La visite de Hina Rabbani Khar à Kaboul devait marquer «une nouvelle phase dans les relations de coopération entre les deux pays», d'après la diplomatie afghane.

Chassés du pouvoir en quelques semaines à la fin 2001 par une coalition militaire internationale emmenée par les Etats-Unis, les talibans ont peu à peu regagné du terrain à partir de 2005, jusqu'à mener leur guérilla dans au moins les deux tiers du pays aujourd'hui.

Cependant, pour la porte-parole de l'OTAN du siège de l'OTAN à Bruxelles, Oana Lungescu, les talibans ne sont pas en état de gagner en Afghanistan car «ils ont subi d'énormes revers sur le terrain l'an dernier». Ils ont «subi d'énormes revers sur le terrain l'an dernier, perdu beaucoup d'influence et de leaders», a-t-elle ajouté.

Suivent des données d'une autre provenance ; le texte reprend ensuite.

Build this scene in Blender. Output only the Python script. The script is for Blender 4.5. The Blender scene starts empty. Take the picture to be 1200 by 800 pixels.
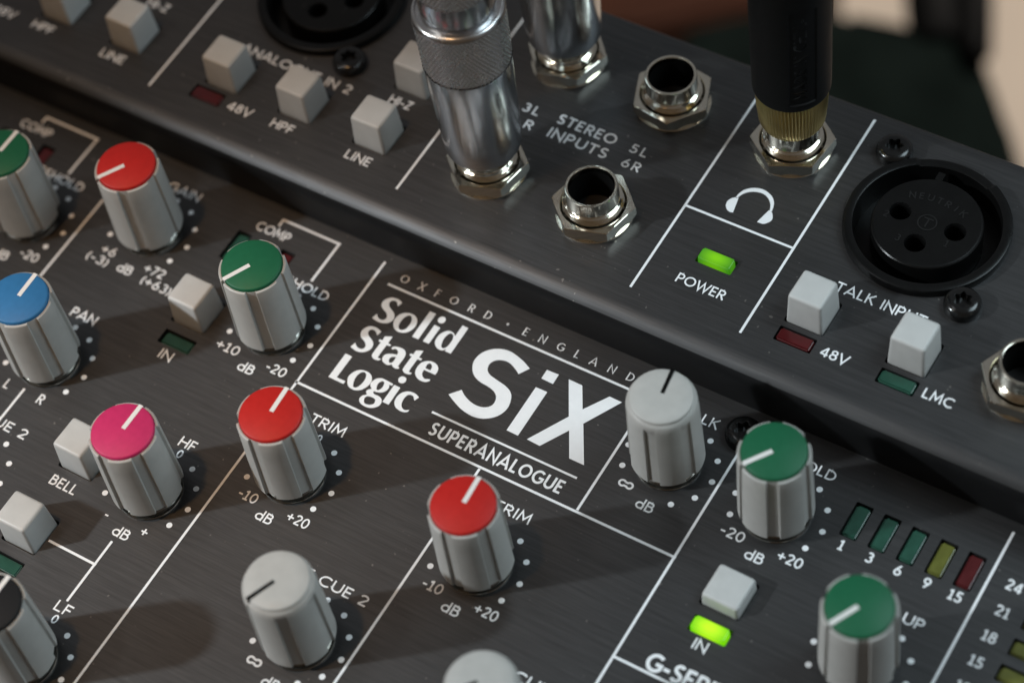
import bpy, bmesh, math, random
from mathutils import Vector, Matrix
random.seed(7)
S = 0.008            # one layout unit = 8 mm (the radius of a ring of scale dots)
HU = 1.5             # height of the connector deck above the control deck, in units
scene = bpy.context.scene
COL = scene.collection
R = math.radians

# ------------------------------------------------------------------ camera
cam_data = bpy.data.cameras.new("camera")
cam = bpy.data.objects.new("camera", cam_data); COL.objects.link(cam)
rt = Vector((0.8515718504628066, 0.5122542235637628, -0.11144951296540381))
dn = Vector((0.3720096238091204, -0.7402686796048574, -0.5600099300789144))
fw = Vector((-0.3693700357264189, 0.43542840104278946, -0.8209554703333071))
m3 = Matrix((rt, -dn, -fw)).transposed()
cam.matrix_world = Matrix.Translation(Vector((21.299399824301975, -17.14741176921232, 41.9045433443858)) * S) @ m3.to_4x4()
cam_data.sensor_width = 22.3
cam_data.lens = 22.3 * 2.7262462053717043 * 1000 / 1200
cam_data.clip_start = 0.01; cam_data.clip_end = 50
cam_data.dof.use_dof = True
cam_data.dof.focus_distance = 49.4 * S
cam_data.dof.aperture_fstop = 6.3
cam_data.dof.aperture_blades = 0
scene.camera = cam

# ------------------------------------------------------------------ view, world, lamps
scene.view_settings.view_transform = 'Standard'
scene.view_settings.look = 'None'
scene.view_settings.gamma = 1.0
scene.view_settings.exposure = 0.0
scene.cycles.use_denoising = True
scene.cycles.max_bounces = 8

world = bpy.data.worlds.new("World"); scene.world = world; world.use_nodes = True
wn = world.node_tree.nodes; wl = world.node_tree.links
bg = wn['Background']
tc = wn.new('ShaderNodeTexCoord'); sep = wn.new('ShaderNodeSeparateXYZ')
wl.new(tc.outputs['Generated'], sep.inputs[0])
mp = wn.new('ShaderNodeMapRange'); mp.inputs['From Min'].default_value = -1; mp.inputs['From Max'].default_value = 1
wl.new(sep.outputs['Y'], mp.inputs['Value'])
rp = wn.new('ShaderNodeValToRGB')
rp.color_ramp.elements[0].position = 0.20; rp.color_ramp.elements[0].color = (0.46, 0.33, 0.22, 1)
rp.color_ramp.elements[1].position = 0.66; rp.color_ramp.elements[1].color = (0.93, 0.94, 0.96, 1)
wl.new(mp.outputs[0], rp.inputs[0]); wl.new(rp.outputs[0], bg.inputs['Color'])
bg.inputs['Strength'].default_value = 0.16

def aim(o, target):
    o.rotation_euler = (Vector(target) - o.location).to_track_quat('-Z', 'Y').to_euler()

def lamp(name, kind, loc, target, power, color, **kw):
    d = bpy.data.lights.new(name, kind); d.energy = power; d.color = color
    for k, v in kw.items(): setattr(d, k, v)
    o = bpy.data.objects.new(name, d); COL.objects.link(o)
    o.location = loc; aim(o, target); return o

def polar(az, el, dist, c=(1, 1, 0)):
    """a lamp position: azimuth measured from +X anticlockwise, elevation, metres, round a layout point"""
    return (c[0]*S + dist*math.cos(R(el))*math.cos(R(az)), c[1]*S + dist*math.cos(R(el))*math.sin(R(az)), c[2]*S + dist*math.sin(R(el)))

# neutral window-like key, low, from the side the shadows point away from
KEY = lamp("key_lamp", 'SPOT', polar(220.5, 35.0, 1.0), (5.0*S, -5.5*S, 0), 32, (0.88, 0.96, 1.0), spot_size=R(15.5), spot_blend=0.35, shadow_soft_size=0.022)
KEYB = lamp("second_lamp", 'SPOT', polar(223, 57, 1.0), (2.0*S, -1.0*S, 0), 2.0, (1.0, 0.95, 0.85), spot_size=R(20), spot_blend=0.5, shadow_soft_size=0.03)
CEIL = lamp("ceiling_light", 'AREA', polar(192, 69, 1.2, (3, 6, 0)), (3*S, 6*S, 0), 0.55, (0.95, 0.97, 1.0), shape='RECTANGLE', size=0.45, size_y=0.18)
# small warm lamp, high up, pooling on the near end
WARM = lamp("warm_lamp", 'SPOT', polar(253, 77, 0.8, (-6, 0, 0)), (-6.0*S, 1.0*S, 0), 7.5, (1.0, 0.55, 0.22), spot_size=R(16), spot_blend=1.0, shadow_soft_size=0.02)
# broad cool daylight from the window side
FILL = lamp("window_light", 'AREA', (0.30, 0.20, 0.34), (11*S, 4*S, 0), 0.46, (0.74, 0.92, 1.0), shape='RECTANGLE', size=0.26, size_y=0.22, spread=R(110))
BACK_FILL = lamp("room_lamp", 'SPOT', (0.1, 1.3, 1.0), (-0.15, 0.62, -0.75), 120.0, (1.0, 0.90, 0.80), spot_size=R(40), spot_blend=0.5, shadow_soft_size=0.1)  # added unseen spot, there only to brighten the background floor

# ------------------------------------------------------------------ materials
def mat(name, color, rough=0.5, metal=0.0, noise=None, bump=None, spec=0.5, coat=0.0, emit=None):
    m = bpy.data.materials.new(name); m.use_nodes = True
    n = m.node_tree.nodes; l = m.node_tree.links; b = n['Principled BSDF']
    b.inputs['Base Color'].default_value = (*color, 1); b.inputs['Roughness'].default_value = rough
    b.inputs['Metallic'].default_value = metal; b.inputs['Specular IOR Level'].default_value = spec
    b.inputs['Coat Weight'].default_value = coat
    if emit:
        b.inputs['Emission Color'].default_value = (*emit[0], 1); b.inputs['Emission Strength'].default_value = emit[1]
    t = n.new('ShaderNodeTexCoord')
    if noise:      # (scale, amount): gentle tone variation
        tx = n.new('ShaderNodeTexNoise'); tx.inputs['Scale'].default_value = noise[0]; tx.inputs['Detail'].default_value = 4
        l.new(t.outputs['Object'], tx.inputs['Vector'])
        r = n.new('ShaderNodeValToRGB'); a = noise[1]
        r.color_ramp.elements[0].position = 0.3; r.color_ramp.elements[1].position = 0.7
        r.color_ramp.elements[0].color = (*[c*(1-a) for c in color], 1); r.color_ramp.elements[1].color = (*[min(1, c*(1+a)) for c in color], 1)
        l.new(tx.outputs['Fac'], r.inputs[0]); l.new(r.outputs[0], b.inputs['Base Color'])
        mr = n.new('ShaderNodeMapRange'); mr.inputs['To Min'].default_value = max(0.02, rough-0.08); mr.inputs['To Max'].default_value = rough+0.08
        l.new(tx.outputs['Fac'], mr.inputs['Value']); l.new(mr.outputs[0], b.inputs['Roughness'])
    if bump:       # (scale, strength, distance)
        tb = n.new('ShaderNodeTexNoise'); tb.inputs['Scale'].default_value = bump[0]; tb.inputs['Detail'].default_value = 3
        l.new(t.outputs['Object'], tb.inputs['Vector'])
        bp = n.new('ShaderNodeBump'); bp.inputs['Strength'].default_value = bump[1]; bp.inputs['Distance'].default_value = bump[2]
        l.new(tb.outputs['Fac'], bp.inputs['Height']); l.new(bp.outputs[0], b.inputs['Normal'])
    return m

def brushed_mat():
    m = bpy.data.materials.new("brushed_anodised_metal"); m.use_nodes = True
    n = m.node_tree.nodes; l = m.node_tree.links; b = n['Principled BSDF']
    b.inputs['Metallic'].default_value = 0.97
    b.inputs['Anisotropic'].default_value = 0.35; b.inputs['Anisotropic Rotation'].default_value = 0.25
    tg = n.new('ShaderNodeTangent'); tg.direction_type = 'UV_MAP'; tg.uv_map = 'grain'
    l.new(tg.outputs[0], b.inputs['Tangent'])
    t = n.new('ShaderNodeTexCoord')
    def streak(sx, sy, detail):
        mp = n.new('ShaderNodeMapping'); mp.inputs['Scale'].default_value = (sx, sy, sy)
        l.new(t.outputs['Object'], mp.inputs['Vector'])
        x = n.new('ShaderNodeTexNoise'); x.inputs['Scale'].default_value = 1.0; x.inputs['Detail'].default_value = detail; x.inputs['Roughness'].default_value = 0.65
        l.new(mp.outputs[0], x.inputs['Vector']); return x
    fine = streak(170, 5200, 3); broad = streak(60, 1500, 2); blotch = streak(45, 60, 4)
    mx = n.new('ShaderNodeMath'); mx.operation = 'ADD'
    l.new(fine.outputs['Fac'], mx.inputs[0]); l.new(broad.outputs['Fac'], mx.inputs[1])
    r = n.new('ShaderNodeValToRGB')
    r.color_ramp.elements[0].position = 0.72 / 2; r.color_ramp.elements[1].position = 1.30 / 2
    hf = n.new('ShaderNodeMath'); hf.operation = 'MULTIPLY'; hf.inputs[1].default_value = 0.5
    l.new(mx.outputs[0], hf.inputs[0]); l.new(hf.outputs[0], r.inputs[0])
    r.color_ramp.elements[0].color = (0.073, 0.073, 0.075, 1); r.color_ramp.elements[1].color = (0.102, 0.102, 0.104, 1)
    # sparse pale dust specks
    dm = n.new('ShaderNodeTexNoise'); dm.inputs['Scale'].default_value = 900; dm.inputs['Detail'].default_value = 1
    l.new(t.outputs['Object'], dm.inputs['Vector'])
    dr = n.new('ShaderNodeMapRange'); dr.inputs['From Min'].default_value = 0.755; dr.inputs['From Max'].default_value = 0.80; dr.inputs['To Max'].default_value = 0.32
    l.new(dm.outputs['Fac'], dr.inputs['Value'])
    mixc = n.new('ShaderNodeMix'); mixc.data_type = 'RGBA'
    l.new(dr.outputs[0], mixc.inputs['Factor']); l.new(r.outputs[0], mixc.inputs['A']); mixc.inputs['B'].default_value = (0.5, 0.48, 0.45, 1)
    l.new(mixc.outputs['Result'], b.inputs['Base Color'])
    mr = n.new('ShaderNodeMapRange'); mr.inputs['To Min'].default_value = 0.43; mr.inputs['To Max'].default_value = 0.58
    l.new(blotch.outputs['Fac'], mr.inputs['Value']); l.new(mr.outputs[0], b.inputs['Roughness'])
    bp = n.new('ShaderNodeBump'); bp.inputs['Strength'].default_value = 0.12; bp.inputs['Distance'].default_value = 0.00003
    l.new(mx.outputs[0], bp.inputs['Height']); l.new(bp.outputs[0], b.inputs['Normal'])
    return m

M = {}
M['panel'] = brushed_mat()
M['print'] = mat("white_screen_print", (0.79, 0.80, 0.815), 0.5, noise=(900, 0.02))
M['knob'] = mat("grey_knob_plastic", (0.42, 0.41, 0.39), 0.46, noise=(500, 0.04), bump=(5200, 0.10, 0.00008))
M['button'] = mat("white_button_plastic", (0.48, 0.48, 0.47), 0.45, noise=(400, 0.04), bump=(5200, 0.10, 0.00008))
def cap(name, c): return mat(name, c, 0.50, spec=0.35, noise=(900, 0.05), bump=(5200, 0.14, 0.00008))
M['red'] = cap("red_cap", (0.43, 0.011, 0.008)); M['green'] = cap("green_cap", (0.006, 0.098, 0.042))
M['blue'] = cap("blue_cap", (0.025, 0.145, 0.33)); M['pink'] = cap("pink_cap", (0.50, 0.022, 0.11))
M['blackcap'] = mat("black_cap", (0.010, 0.010, 0.011), 0.65, spec=0.25, bump=(5200, 0.14, 0.00008))
M['pointer'] = mat("white_pointer", (0.72, 0.70, 0.68), 0.45)
M['dark'] = mat("hole_shade_black", (0.004, 0.004, 0.004), 0.7, spec=0.1)  # near-black colour standing in for the shade inside bores and pin holes
M['blackplastic'] = mat("black_plastic", (0.004, 0.004, 0.004), 0.30, spec=0.22, noise=(300, 0.1), bump=(3800, 0.15, 0.0001))
M['softblack'] = mat("black_moulded_sleeve", (0.005, 0.005, 0.0055), 0.6, spec=0.2, noise=(300, 0.1), bump=(2500, 0.1, 0.0001))
M['screw'] = mat("black_oxide_steel", (0.006, 0.006, 0.006), 0.2, spec=0.5, noise=(600, 0.2))
M['nickel'] = mat("nickel_plate", (0.82, 0.775, 0.67), 0.12, metal=1.0, noise=(350, 0.08))
M['chrome'] = mat("satin_chrome", (0.60, 0.61, 0.63), 0.22, metal=1.0, noise=(250, 0.05))
M['collar'] = mat("dark_steel_collar", (0.30, 0.29, 0.27), 0.22, metal=1.0, noise=(400, 0.1))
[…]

Début janvier, les talibans ont accepté d'ouvrir un bureau de représentation au Qatar pour négocier directement avec les États-Unis.

Mais, le gouvernement de M. Karzaï et le Pakistan, qui se sentent exclus de ce processus de paix, tenteraient ensemble, selon les indiscrétions d'un diplomate afghan et d'un responsable taliban, d'ouvrir un canal de négociation concurrent en Arabie saoudite.

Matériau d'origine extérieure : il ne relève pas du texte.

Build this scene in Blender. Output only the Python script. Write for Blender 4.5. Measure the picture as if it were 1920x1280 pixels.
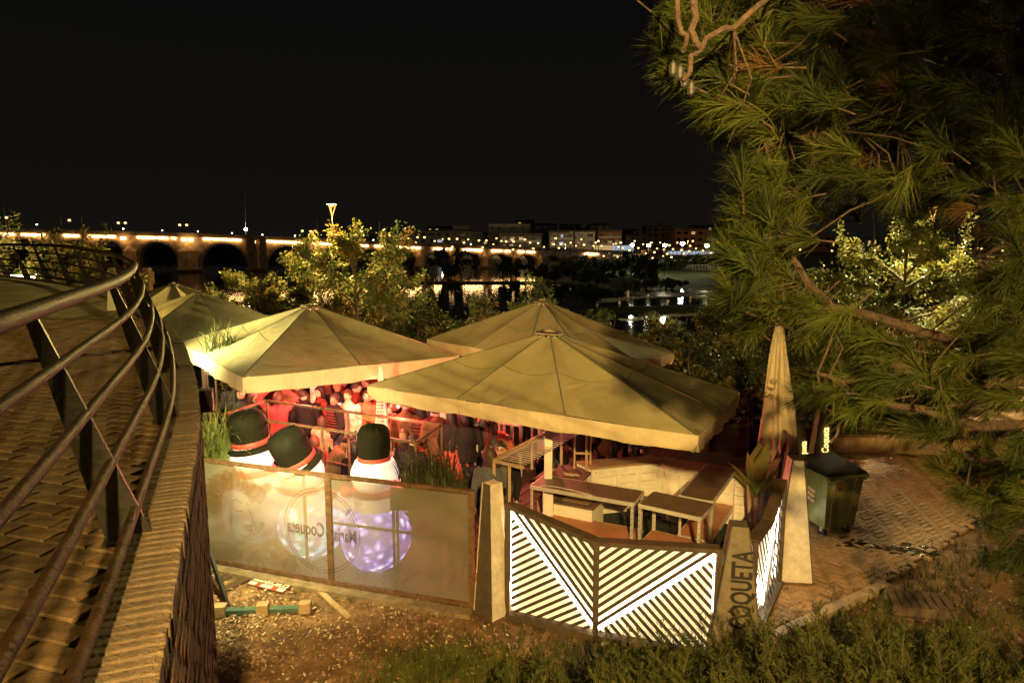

«Il n'y a aucune vérité dans ces prétendus rapports disant qu'une délégation de l'Émirat islamique (le gouvernement taliban, NDLR) rencontrera des représentants du gouvernement de Karzaï en Arabie saoudite dans un avenir proche», ont affirmé les insurgés sur «La voix du jihad», un de leurs sites internet.

En septembre, Afghanistan et Pakistan avaient cessé toute discussion après qu'un kamikaze pakistanais eut assassiné l'ex-président afghan Burhanuddin Rabbani, nommé par M. Karzaï pour mener les négociations avec les talibans.

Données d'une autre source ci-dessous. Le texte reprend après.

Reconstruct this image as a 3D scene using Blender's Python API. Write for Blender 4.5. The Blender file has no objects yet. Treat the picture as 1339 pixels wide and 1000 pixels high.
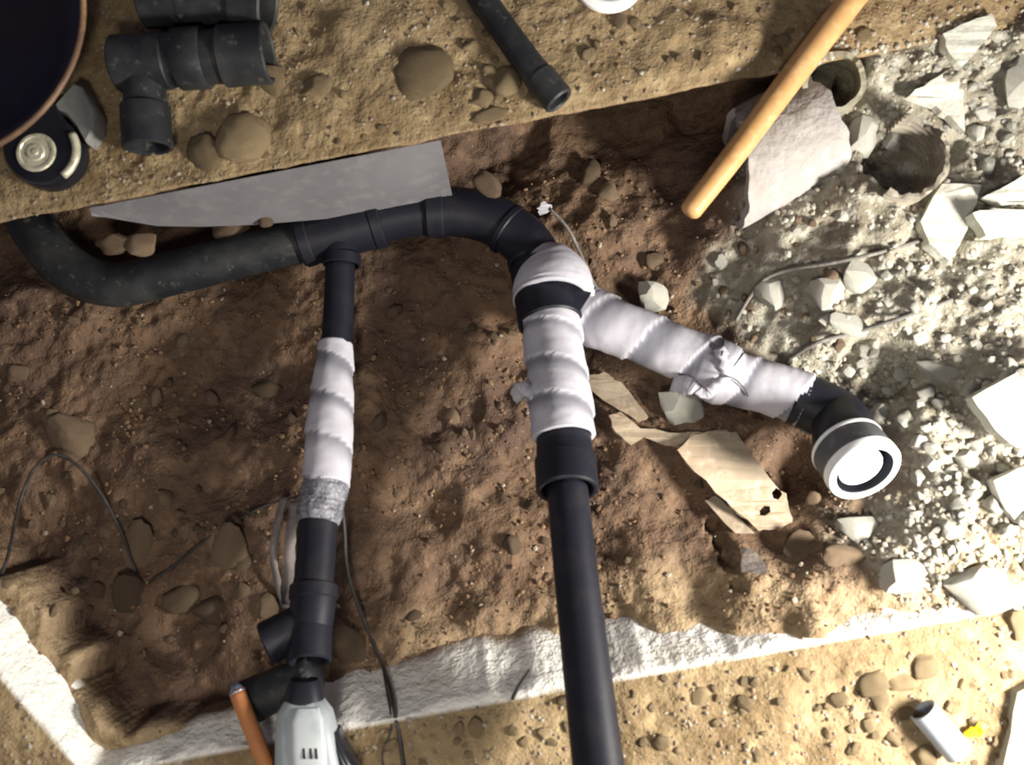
import bpy, bmesh, math, random
import numpy as np
from mathutils import Vector, Matrix, noise as mnoise
from mathutils.geometry import tessellate_polygon

random.seed(7); rng = np.random.default_rng(7)
sc = bpy.context.scene
C = sc.collection

# ------------------------------------------------------------------ camera, light, exposure
W, Hh, F = 1339.0, 1000.0, 1140.0
CAM_H, TILT = 1.30, math.radians(6.0)
cam_d = bpy.data.cameras.new('camera'); cam = bpy.data.objects.new('camera', cam_d); C.objects.link(cam)
cam_d.sensor_width = 36.0; cam_d.lens = F * 36.0 / W; cam_d.clip_start = 0.02
cam.location = (0, 0, CAM_H); cam.rotation_euler = (TILT, 0, 0)
sc.camera = cam
cam_d.dof.use_dof = True; cam_d.dof.focus_distance = 2.4; cam_d.dof.aperture_fstop = 4.6   # the photograph is slightly out of focus

world = bpy.data.worlds.new('world'); sc.world = world; world.use_nodes = True
world.node_tree.nodes['Background'].inputs[0].default_value = (0.86, 0.80, 1.0, 1)
world.node_tree.nodes['Background'].inputs[1].default_value = 0.145

def lamp(name, loc, target, power, size, col):
    d = bpy.data.lights.new(name, 'AREA'); d.shape = 'DISK'; d.size = size; d.energy = power; d.color = col
    o = bpy.data.objects.new(name, d); C.objects.link(o); o.location = loc
    o.rotation_euler = (Vector(target) - Vector(loc)).to_track_quat('-Z', 'Y').to_euler()
    return o
lamp('work_lamp', (1.16, -0.27, 0.60), (0.0, -0.02, -0.2), 57, 0.28, (1.0, 0.95, 0.86))
lamp('overhead_fill', (-0.22, -0.58, 1.5), (-0.1, -0.6, 0.0), 11.5, 0.3, (1.0, 0.93, 0.80))  # added fill light, no known fixture; lifts shadows and the near slab face

vs = sc.view_settings
vs.view_transform = 'Standard'; vs.look = 'None'; vs.gamma = 1.0; vs.use_curve_mapping = False
vs.exposure = 0.0

# ------------------------------------------------------------------ pixel <-> world
ct, st = math.cos(TILT), math.sin(TILT)
def P(px, py, z):
    a, b = (px - W/2)/F, -(py - Hh/2)/F
    d = (a, b*ct + st, b*st - ct)
    t = (z - CAM_H)/d[2]
    return Vector((d[0]*t, d[1]*t, z))
def proj(x, y, z):
    dz = z - CAM_H
    yc = y*ct + dz*st; zc = -y*st + dz*ct
    return W/2 + F*x/(-zc), Hh/2 - F*yc/(-zc)
def mpp(z): return (CAM_H - z)/F          # metres per pixel at height z

# ------------------------------------------------------------------ noise
def vnoise(x, y, seed):
    xi = np.floor(x).astype(np.int64); yi = np.floor(y).astype(np.int64)
    fx = x - xi; fy = y - yi
    fx = fx*fx*(3-2*fx); fy = fy*fy*(3-2*fy)
    def h(i, j):
        n = (i*374761393 + j*668265263 + seed*1442695041) & 0x7fffffff
        n = ((n ^ (n >> 13))*1274126177) & 0x7fffffff
        return ((n ^ (n >> 16)) & 0xffff)/32767.5 - 1.0
    return (h(xi, yi)*(1-fx)+h(xi+1, yi)*fx)*(1-fy) + (h(xi, yi+1)*(1-fx)+h(xi+1, yi+1)*fx)*fy
def fbm(x, y, scale, octv=4, seed=1, gain=.5):
    s = 0; a = 1; f = 1/scale
    for k in range(octv):
        s = s + a*vnoise(x*f+17.3*k, y*f-9.1*k, seed+k); a *= gain; f *= 2.03
    return s
def sstep(a, b, x):
    t = np.clip((x-a)/(b-a), 0, 1); return t*t*(3-2*t)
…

Le Pakistan, qui partage avec l'Afghanistan une très poreuse frontière de plus de 2500 km, a reconnu et soutenu le régime des talibans au pouvoir entre 1996 et 2001. Depuis 2001, les zones tribales pakistanaises situées de l'autre côté de la frontière ont servi de bases-arrière à des talibans afghans, dont le commandement suprême, dirigé par le mollah Omar, est supposé être hébergé dans la région de Quetta, dans le sud-ouest du Pakistan.

Ces dernières années, le Pakistan, officiellement allié aux États-Unis, a été régulièrement accusé par Kaboul et ses partenaires de l'OTAN de jouer un double jeu et de soutenir au moins une partie des rebelles, notamment pour se ménager une «profondeur stratégique» en Afghanistan et y lutter contre l'influence de l'Inde, son rival héréditaire.

Les États-Unis espèrent passer «dans la deuxième moitié de 2013» d'une mission de combat à une mission d'entraînement et d'assistance des forces afghanes, a affirmé le secrétaire américain à la Défense Leon Panetta.